* _WHAT IS ASKED_
All of the data that follows should be retyped exactly, please, except the pictures.

* _GIVEN DATA_
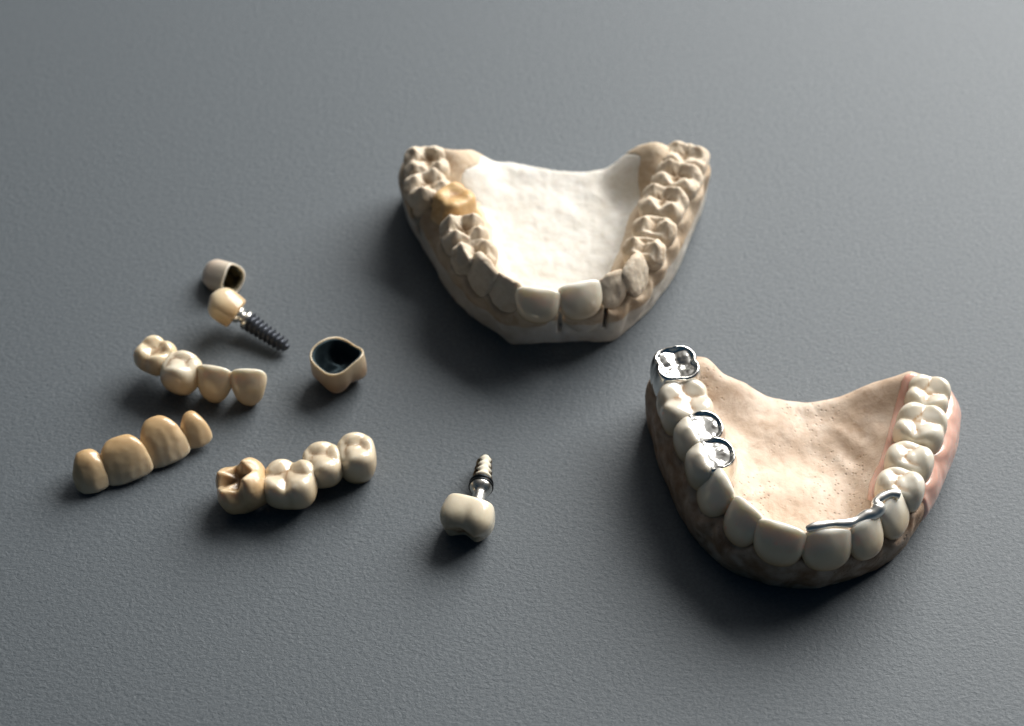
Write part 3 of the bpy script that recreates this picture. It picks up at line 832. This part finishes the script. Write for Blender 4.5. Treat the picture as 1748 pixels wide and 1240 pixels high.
# (3) four unit bridge, standing
def bridge(name, label, units, mats=None):
    c = np.mean([P(*u['p'])[:2] for u in units], 0)
    r = root(name, (c[0], c[1], 0), label, 'dental bridge', 'loose tooth bridges on the grey paper')
    for i, u in enumerate(units):
        top = P(*u['p']); z = np.array(u.get('z', (0, 0, 1)), float); z /= np.linalg.norm(z)
        org = top-z*u['h']
        # local Y (face) must point towards `face`
        face = np.array(u['face'], float); x = np.cross(face, z)
        add_tooth(u.get('name', 'crown'), M[u['m']], r, frame(org, z, x), u['k'], u['w'], u['d'], u['h'], seed=60+i*7+abs(int(c[0])), label=u.get('label'), **u.get('kw', {}))
    for i in range(len(units)-1):
        pass
    return r
f3 = (-0.35, -0.95, 0)
bridge('tooth_bridge', 'cream four tooth bridge standing upright beside the dark implant screw', [
 dict(p=(262, 590, 9.0), k='molar', w=8.0, d=7.8, h=6.8, m='porc_cream', face=(-0.5, -0.9, 0), kw=dict(rel=1.6, neck=0.42, soft=1.4, dome=0.12)),
 dict(p=(306, 614, 9.0), k='premolar', w=8.0, d=8.2, h=9.0, m='porc_cream', face=(-0.4, -0.9, 0), kw=dict(rel=1.6, neck=0.30, soft=1.4, dome=0.14)),
 dict(p=(360, 632, 9.0), k='incisor', w=7.8, d=6.6, h=9.2, m='porc_cream', face=(-0.2, -1, 0), kw=dict(belly=1.2, cexp=1.7, soft=1.5)),
 dict(p=(420, 637, 9.0), k='incisor', w=7.4, d=6.0, h=9.4, m='porc_cream', face=(0.0, -1, 0), kw=dict(belly=1.0, cexp=1.65, soft=1.2)),
])
# (4) yellowed bridge lying on its back
zz = np.array([0.42, -0.72, -0.42]); fc = (0.1, -0.45, 0.9)
bridge('tooth_bridge', 'yellowed four tooth bridge lying face up at the far left of the paper', [
 dict(p=(165, 842, 1.6), z=(0.30, -0.78, -0.45), k='canine', w=7.2, d=6.0, h=8.8, m='porc_yellow', face=fc, kw=dict(belly=1.2, cexp=2.0, soft=1.2, grain=0.02, chip=0.08)),
 dict(p=(226, 822, 1.8), z=(0.34, -0.76, -0.45), k='incisor', w=9.4, d=6.4, h=9.2, m='porc_yellow', face=fc, kw=dict(belly=0.7, cexp=2.3, soft=0.9, grain=0.02, chip=0.06)),
 dict(p=(294, 792, 1.8), z=(0.40, -0.74, -0.45), k='incisor', w=9.0, d=6.6, h=9.9, m='porc_yellow', face=fc, kw=dict(belly=0.9, cexp=1.9, soft=1.0, grain=0.04, chip=0.06)),
 dict(p=(341, 764, 2.2), z=(0.30, -0.78, -0.40), k='canine', w=6.2, d=5.6, h=7.6, m='porc_yellow', face=fc, kw=dict(belly=1.0, cexp=1.55, soft=0.9, grain=0.03, chip=0.05)),
])
# (5) bridge with the large opaque molar
bridge('tooth_bridge', 'four tooth bridge of glossy molars and premolars ending in a dull tan crown', [
 dict(p=(393, 812, 8.6), z=(-0.42, -0.12, 0.9), k='molar', w=10.4, d=10.0, h=9.2, m='porc_brown', face=(0.2, -1, 0), label='dull tan end crown', kw=dict(rel=2.8, neck=0.55, soft=0.6, chip=0.16, sharp=0.15, taper=0.3)),
 dict(p=(489, 806, 8.6), z=(-0.12, 0.0, 1), k='molar', w=10.6, d=9.6, h=8.6, m='porc_grey', face=(-0.1, -1, 0), kw=dict(rel=2.0, neck=0.45, dome=0.13)),
 dict(p=(547, 776, 8.8), z=(-0.05, -0.1, 1), k='premolar', w=7.8, d=8.6, h=8.6, m='porc_grey', face=(0.1, -1, 0), kw=dict(rel=1.9, neck=0.35, dome=0.16)),
 dict(p=(606, 760, 9.0), z=(0, -0.1, 1), k='premolar', w=7.6, d=8.6, h=9.0, m='porc_grey', face=(0.1, -1, 0), kw=dict(rel=1.9, neck=0.75, dome=0.16)),
])
# (6) empty crown, opening up
p = P(579, 645, 0)
r = root('hollow_crown', (p[0], p[1], 0), 'empty upturned crown with a thin rim and dark inside, standing alone', 'dental crown')
shell(r, frame((p[0], p[1], 7.2), (0.05, -0.10, -1), (0.70, 0.62, 0)), 'molar', 10.0, 10.2, 6.9, M['crown_shell'], M['dark_lining'], t_out=0.4, seed=8, wave=0.62, rel=2.0, neck=0.97, soft=0.8, taper=0.10)
# (7) molar crown with screw
r = root('implant_crown', (*P(800, 880, 0)[:2], 0), 'pale stained molar crown with a short worn implant screw pointing away', 'dental implant')
A = P(821, 832, 4.0); B = P(828, 781, 2.0)
screw('implant_screw', A, B, 2.2, 1.4, 1.7, 0.35, M['worn_titanium'], r)
nk = P(815, 858, 4.8); nd = A-nk; Ln = np.linalg.norm(nd)
lathe('abutment', [(1.3, 0), (1.2, Ln*0.4), (1.3, Ln*0.6), (2.0, Ln*0.85), (2.1, Ln+0.1), (1.2, Ln+0.3)], nk, nd, M['bright_titanium'], r)
cz = np.array([-0.25, -0.85, -0.25])
add_tooth('crown', M['porc_ivory'], r, frame(P(805, 862, 4.9)-cz*0.5, cz, (1, -0.25, 0)), 'molar', 10.4, 9.2, 7.2, 23, rel=1.4, soft=2.0, neck=0.85)
sdv = (B-A)/np.linalg.norm(B-A)
lathe('black_collar', [(1.9, -0.3), (2.35, -0.1), (2.3, 0.35), (2.05, 0.6), (2.32, 0.85), (2.25, 1.25), (1.8, 1.4)], A, sdv, M['black_seal'], r)
# pale residue left on the upper side of the worn thread
Lr = np.linalg.norm(B-A); V = []; Q = []; na, nb = 16, 30
for ii in range(nb+1):
    z = 1.5+(Lr-2.4)*ii/nb; rr = 2.2-0.8*z/Lr
    wob = 0.75+0.22*math.sin(z*3.9)+0.08*math.sin(z*9.1)
    if ii in (0, nb): wob *= 0.35
    for kk in range(na+1):
        th = (kk/na-0.5)*2*wob
        edge = math.cos((kk/na-0.5)*math.pi)**0.5
        rad = rr-0.35+0.55*edge*(0.25 if ii in (0, nb) else 1)+0.10*math.sin(z*3.7+0.5)
        V.append((rad*math.cos(th), rad*math.sin(th), z))
for ii in range(nb):
    for kk in range(na):
        Q.append([ii*(na+1)+kk, ii*(na+1)+kk+1, (ii+1)*(na+1)+kk+1, (ii+1)*(na+1)+kk])
link_mesh('pale_residue', np.array(V), Q, M['bone'], r, frame(A, sdv, (0.15, -0.35, 0.93)))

* _TASK OUTPUT_
Write part 3 of the bpy script that recreates this picture. It picks up at line 832. This part finishes the script. Write for Blender 4.5. Treat the picture as 1748 pixels wide and 1240 pixels high.
# (3) four unit bridge, standing
def bridge(name, label, units, mats=None):
    c = np.mean([P(*u['p'])[:2] for u in units], 0)
    r = root(name, (c[0], c[1], 0), label, 'dental bridge', 'loose tooth bridges on the grey paper')
    for i, u in enumerate(units):
        top = P(*u['p']); z = np.array(u.get('z', (0, 0, 1)), float); z /= np.linalg.norm(z)
        org = top-z*u['h']
        # local Y (face) must point towards `face`
        face = np.array(u['face'], float); x = np.cross(face, z)
        add_tooth(u.get('name', 'crown'), M[u['m']], r, frame(org, z, x), u['k'], u['w'], u['d'], u['h'], seed=60+i*7+abs(int(c[0])), label=u.get('label'), **u.get('kw', {}))
    for i in range(len(units)-1):
        pass
    return r
f3 = (-0.35, -0.95, 0)
bridge('tooth_bridge', 'cream four tooth bridge standing upright beside the dark implant screw', [
 dict(p=(262, 590, 9.0), k='molar', w=8.0, d=7.8, h=6.8, m='porc_cream', face=(-0.5, -0.9, 0), kw=dict(rel=1.6, neck=0.42, soft=1.4, dome=0.12)),
 dict(p=(306, 614, 9.0), k='premolar', w=8.0, d=8.2, h=9.0, m='porc_cream', face=(-0.4, -0.9, 0), kw=dict(rel=1.6, neck=0.30, soft=1.4, dome=0.14)),
 dict(p=(360, 632, 9.0), k='incisor', w=7.8, d=6.6, h=9.2, m='porc_cream', face=(-0.2, -1, 0), kw=dict(belly=1.2, cexp=1.7, soft=1.5)),
 dict(p=(420, 637, 9.0), k='incisor', w=7.4, d=6.0, h=9.4, m='porc_cream', face=(0.0, -1, 0), kw=dict(belly=1.0, cexp=1.65, soft=1.2)),
])
# (4) yellowed bridge lying on its back
zz = np.array([0.42, -0.72, -0.42]); fc = (0.1, -0.45, 0.9)
bridge('tooth_bridge', 'yellowed four tooth bridge lying face up at the far left of the paper', [
 dict(p=(165, 842, 1.6), z=(0.30, -0.78, -0.45), k='canine', w=7.2, d=6.0, h=8.8, m='porc_yellow', face=fc, kw=dict(belly=1.2, cexp=2.0, soft=1.2, grain=0.02, chip=0.08)),
 dict(p=(226, 822, 1.8), z=(0.34, -0.76, -0.45), k='incisor', w=9.4, d=6.4, h=9.2, m='porc_yellow', face=fc, kw=dict(belly=0.7, cexp=2.3, soft=0.9, grain=0.02, chip=0.06)),
 dict(p=(294, 792, 1.8), z=(0.40, -0.74, -0.45), k='incisor', w=9.0, d=6.6, h=9.9, m='porc_yellow', face=fc, kw=dict(belly=0.9, cexp=1.9, soft=1.0, grain=0.04, chip=0.06)),
 dict(p=(341, 764, 2.2), z=(0.30, -0.78, -0.40), k='canine', w=6.2, d=5.6, h=7.6, m='porc_yellow', face=fc, kw=dict(belly=1.0, cexp=1.55, soft=0.9, grain=0.03, chip=0.05)),
])
# (5) bridge with the large opaque molar
bridge('tooth_bridge', 'four tooth bridge of glossy molars and premolars ending in a dull tan crown', [
 dict(p=(393, 812, 8.6), z=(-0.42, -0.12, 0.9), k='molar', w=10.4, d=10.0, h=9.2, m='porc_brown', face=(0.2, -1, 0), label='dull tan end crown', kw=dict(rel=2.8, neck=0.55, soft=0.6, chip=0.16, sharp=0.15, taper=0.3)),
 dict(p=(489, 806, 8.6), z=(-0.12, 0.0, 1), k='molar', w=10.6, d=9.6, h=8.6, m='porc_grey', face=(-0.1, -1, 0), kw=dict(rel=2.0, neck=0.45, dome=0.13)),
 dict(p=(547, 776, 8.8), z=(-0.05, -0.1, 1), k='premolar', w=7.8, d=8.6, h=8.6, m='porc_grey', face=(0.1, -1, 0), kw=dict(rel=1.9, neck=0.35, dome=0.16)),
 dict(p=(606, 760, 9.0), z=(0, -0.1, 1), k='premolar', w=7.6, d=8.6, h=9.0, m='porc_grey', face=(0.1, -1, 0), kw=dict(rel=1.9, neck=0.75, dome=0.16)),
])
# (6) empty crown, opening up
p = P(579, 645, 0)
r = root('hollow_crown', (p[0], p[1], 0), 'empty upturned crown with a thin rim and dark inside, standing alone', 'dental crown')
shell(r, frame((p[0], p[1], 7.2), (0.05, -0.10, -1), (0.70, 0.62, 0)), 'molar', 10.0, 10.2, 6.9, M['crown_shell'], M['dark_lining'], t_out=0.4, seed=8, wave=0.62, rel=2.0, neck=0.97, soft=0.8, taper=0.10)
# (7) molar crown with screw
r = root('implant_crown', (*P(800, 880, 0)[:2], 0), 'pale stained molar crown with a short worn implant screw pointing away', 'dental implant')
A = P(821, 832, 4.0); B = P(828, 781, 2.0)
screw('implant_screw', A, B, 2.2, 1.4, 1.7, 0.35, M['worn_titanium'], r)
nk = P(815, 858, 4.8); nd = A-nk; Ln = np.linalg.norm(nd)
lathe('abutment', [(1.3, 0), (1.2, Ln*0.4), (1.3, Ln*0.6), (2.0, Ln*0.85), (2.1, Ln+0.1), (1.2, Ln+0.3)], nk, nd, M['bright_titanium'], r)
cz = np.array([-0.25, -0.85, -0.25])
add_tooth('crown', M['porc_ivory'], r, frame(P(805, 862, 4.9)-cz*0.5, cz, (1, -0.25, 0)), 'molar', 10.4, 9.2, 7.2, 23, rel=1.4, soft=2.0, neck=0.85)
sdv = (B-A)/np.linalg.norm(B-A)
lathe('black_collar', [(1.9, -0.3), (2.35, -0.1), (2.3, 0.35), (2.05, 0.6), (2.32, 0.85), (2.25, 1.25), (1.8, 1.4)], A, sdv, M['black_seal'], r)
# pale residue left on the upper side of the worn thread
Lr = np.linalg.norm(B-A); V = []; Q = []; na, nb = 16, 30
for ii in range(nb+1):
    z = 1.5+(Lr-2.4)*ii/nb; rr = 2.2-0.8*z/Lr
    wob = 0.75+0.22*math.sin(z*3.9)+0.08*math.sin(z*9.1)
    if ii in (0, nb): wob *= 0.35
    for kk in range(na+1):
        th = (kk/na-0.5)*2*wob
        edge = math.cos((kk/na-0.5)*math.pi)**0.5
        rad = rr-0.35+0.55*edge*(0.25 if ii in (0, nb) else 1)+0.10*math.sin(z*3.7+0.5)
        V.append((rad*math.cos(th), rad*math.sin(th), z))
for ii in range(nb):
    for kk in range(na):
        Q.append([ii*(na+1)+kk, ii*(na+1)+kk+1, (ii+1)*(na+1)+kk+1, (ii+1)*(na+1)+kk])
link_mesh('pale_residue', np.array(V), Q, M['bone'], r, frame(A, sdv, (0.15, -0.35, 0.93)))